The words of Sir Apirana Ngata from his 1943 treatise on Te Moana-nui-a-Kiwa Ngarimu VC, ‘The Price of Citizenship,’ provide the theme of this year’s broadcast: ‘Kia Kotahi Rā! We are of one house, and if our Pākehā brothers fall, we fall with them.’

The full day of Anzac programming, the 19th year of Whakaata Māori coverage, includes live crosses to the Auckland War Memorial Museum Dawn Service, and Gallipoli commemorations in Turkey.

Veteran broadcaster Julian Wilcox (Ngāpuhi, Ngāti Tūwharetoa, Te Arawa) will be joined in Gisborne by military historian Dr Monty Soutar (Ngāti Awa, Ngāti Porou). Peata Melbourne (Ngāi Tūhoe, Ngāti Porou, Ngāti Kahungunu) from Whakaata Māori flagship news programme, Te Ao Mārama will be the host at the Dawn Service in Auckland.

The special Anzac broadcast will include several features and expert commentary.

Features include a tour through C Company Māori Battalion Memorial House.

There’s a closer look at Ngata, regarded as the “father of the Māori Battalion” and the background to his seminal work, The Price of Citizenship, to be followed by feature documentaries, films and other dedicated programming.

Anzac Day schedule:

5.40 AM - Anzac 2024: Gisborne and Auckland Dawn Services - Whakaata Māori presents live coverage of Anzac Day services. This year from the dawn service at the Auckland War Memorial Museum, as well as the service from Gisborne.

8am - Documentary: Vapnierka – Vapnierka is a town in Ukraine. It is also where Pouramua Nihoniho, the only son of Ngāti Porou leader Pakanui Nihoniho, died.
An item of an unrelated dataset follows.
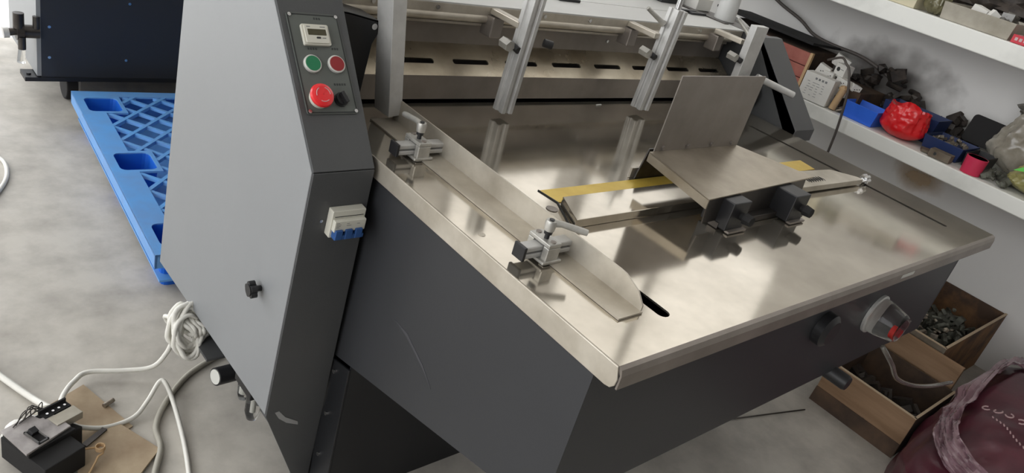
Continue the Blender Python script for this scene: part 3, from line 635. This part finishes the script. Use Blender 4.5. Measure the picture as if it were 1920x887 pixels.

Vapnierka is the story of how a family came to terms with the loss of a beloved son by passing on that legacy to a child from the next generation.
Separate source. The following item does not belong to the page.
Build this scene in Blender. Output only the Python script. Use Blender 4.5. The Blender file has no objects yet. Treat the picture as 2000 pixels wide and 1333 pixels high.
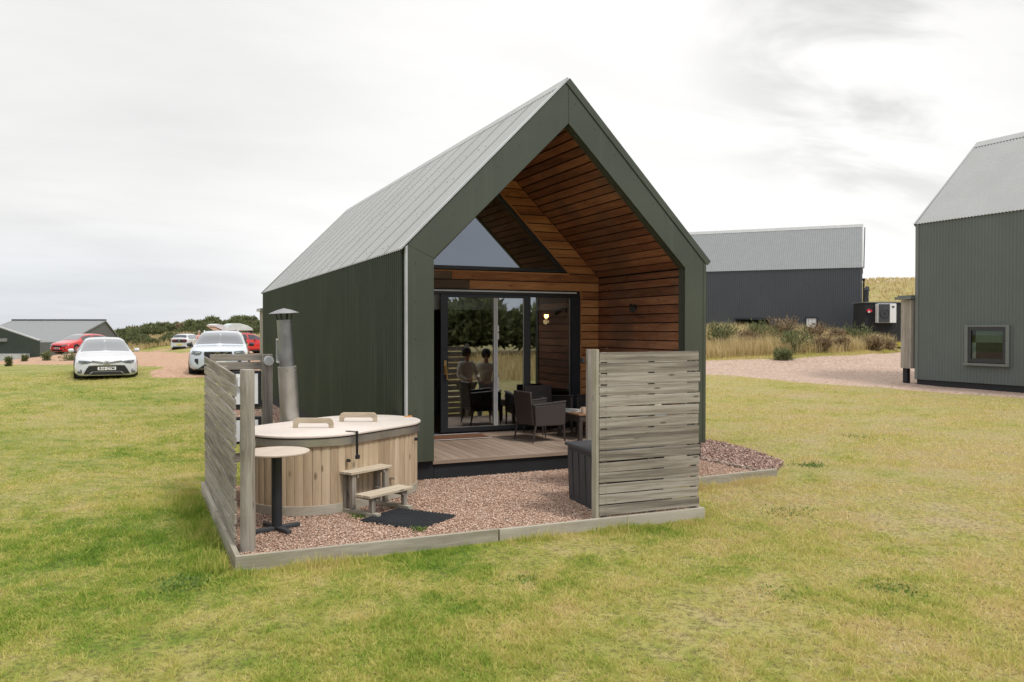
import bpy, bmesh, math, random
import numpy as np
from mathutils import Vector, Matrix
R = math.radians
random.seed(7); rng = np.random.default_rng(7)
sc = bpy.context.scene
COL = sc.collection

# ------------------------------------------------------------------ camera
cd = bpy.data.cameras.new('camera'); cam = bpy.data.objects.new('camera', cd); COL.objects.link(cam); sc.camera = cam
yaw, pitch, roll = 0.42081, -0.01383, 0.00044
fw = Vector((math.sin(yaw)*math.cos(pitch), math.cos(yaw)*math.cos(pitch), math.sin(pitch)))
rt = Vector((math.cos(yaw), -math.sin(yaw), 0)); up = rt.cross(fw)
r2 = rt*math.cos(roll)+up*math.sin(roll); u2 = up*math.cos(roll)-rt*math.sin(roll)
m = Matrix((r2, u2, -fw)).transposed().to_4x4(); m.translation = Vector((-3.122, -10.47, 2.017)); cam.matrix_world = m
cd.sensor_width = 36; cd.lens = 28.704; cd.clip_start = .05; cd.clip_end = 5000
cd.dof.use_dof = True; cd.dof.focus_distance = 10.5; cd.dof.aperture_fstop = 4.0

# ------------------------------------------------------------------ sky and sun
SUN_EL, SUN_AZ = R(55), R(158)          # azimuth from +Y towards +X
w = bpy.data.worlds.new('World'); sc.world = w; w.use_nodes = True
nt = w.node_tree; N = nt.nodes; L = nt.links
bg = N['Background']; bg.inputs['Strength'].default_value = .1
sky = N.new('ShaderNodeTexSky'); sky.sky_type = 'NISHITA'; sky.sun_disc = False; sky.sun_elevation = SUN_EL; sky.sun_rotation = SUN_AZ
tc = N.new('ShaderNodeTexCoord'); sep = N.new('ShaderNodeSeparateXYZ'); L.new(tc.outputs['Generated'], sep.inputs[0])
def mth(op, a, b=None, c=None, nt=nt, clamp=False):
    n = nt.nodes.new('ShaderNodeMath'); n.operation = op; n.use_clamp = clamp
    for i, v in enumerate((a, b, c)):
        if v is None: continue
        if isinstance(v, (int, float)): n.inputs[i].default_value = v
        else: nt.links.new(v, n.inputs[i])
    return n.outputs[0]
def sstep(v, a, b, nt=nt):
    n = nt.nodes.new('ShaderNodeMapRange'); n.interpolation_type = 'SMOOTHSTEP'; nt.links.new(v, n.inputs[0])
    n.inputs[1].default_value = a; n.inputs[2].default_value = b; return n.outputs[0]
den = mth('ADD', mth('MAXIMUM', sep.outputs[2], 0.0), .16)
cx, cy = mth('DIVIDE', sep.outputs[0], den), mth('DIVIDE', sep.outputs[1], den)
cmb = N.new('ShaderNodeCombineXYZ'); L.new(cx, cmb.inputs[0]); L.new(cy, cmb.inputs[1])
def wnoise(scale, det, off, dist=0.):
    mp = N.new('ShaderNodeMapping'); L.new(cmb.outputs[0], mp.inputs[0]); mp.inputs[1].default_value = off; mp.inputs[2].default_value = (0, 0, R(35)); mp.inputs[3].default_value = (scale, scale*1.9, 1)
    n = N.new('ShaderNodeTexNoise'); L.new(mp.outputs[0], n.inputs['Vector']); n.inputs['Scale'].default_value = 1; n.inputs['Detail'].default_value = det; n.inputs['Roughness'].default_value = .55; n.inputs['Distortion'].default_value = dist
    return n.outputs[0]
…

9.00am - Documentary: Whitiki! – The stories of three Māori Pioneers who fought in WWI, through the eyes of their descendants.

11.00am - Documentary: Te Rongo Toa Anzac Special – Anzac Day music special showcasing songs of war presented by Francis Tipene of The Casketeers’ fame.

12.00pm - Feature documentary: Revealing Gallipoli – An award-winning, in depth look at what happened on Australia’s most revered place of battle. Revealing Gallipoli tells the stories of hardship and survival from several different perspectives.

1.35pm - Documentary: Paradise Soldiers – This documentary reveals the sacrifice, shares the personal stories and celebrates the contribution of the Cook Island soldiers to the New Zealand armed forces from WW1 through Vietnam and to the present day.

Anzac Day 2023 dawn parade in Whanganui.

2.25pm - Live: Anzac Day service from Gallipoli

3.25pm - Documentary: Tāonga: Treasures of our Past – Retells precious Māori stories of romance, betrayal, politics and war. Til Death Do Us Part: Oha and Albie Bennett’s incredible tale of two coins, a soldier’s passion and one woman’s faith that would never die.

3.55pm - Documentary: Tāonga: Treasures of our Past: Retells precious Māori stories of romance, betrayal, politics and war. Arapeta Awatere - A Soldier’s Story: Arapeta Awatere was a distinguished Māori leader - so why did he spend his last years in Mt Eden Prison, convicted of murder?

4.25pm - Film: Breaker Morant – Three Australian lieutenants are court-martialled for executing prisoners as a way of deflecting attention from war crimes committed by their superior officers.

6.15pm - Short film: Koro’s Medals – When Billy loses his grandfather’s precious war medal, getting it back is the least of his worries.

6.30pm - News: Te ao Mārama – Whakaata Māori flagship news bulletin presented by Peata Melbourne. (Māori with English subtitles)

7.00pm - Documentary: Te Kaiwhakaahua Pakanga, The Shooter of War – The heroic and tragic stories behind Major Walter Downs Piiti Wordley’s secret WW2 photos and diary of Māori Battalion life in WW2.

8.00pm - Documentary: Stephen Fry: Willem and Frieda – Defying the Nazis – Stephen Fry investigates the inspiring and moving story of a gay man and a lesbian who led anti-Nazi resistance in Holland.

9.25pm - Feature film: Balloon – East Germany, 1979. After initially failing to flee from the East to the West in a self-built hot-air balloon, two families struggle to make a second attempt, while the East German State Police are chasing them.

11.35pm - News: Te Ao Marama – Whakaata Māori flagship news programme presented by Peata Melbourne.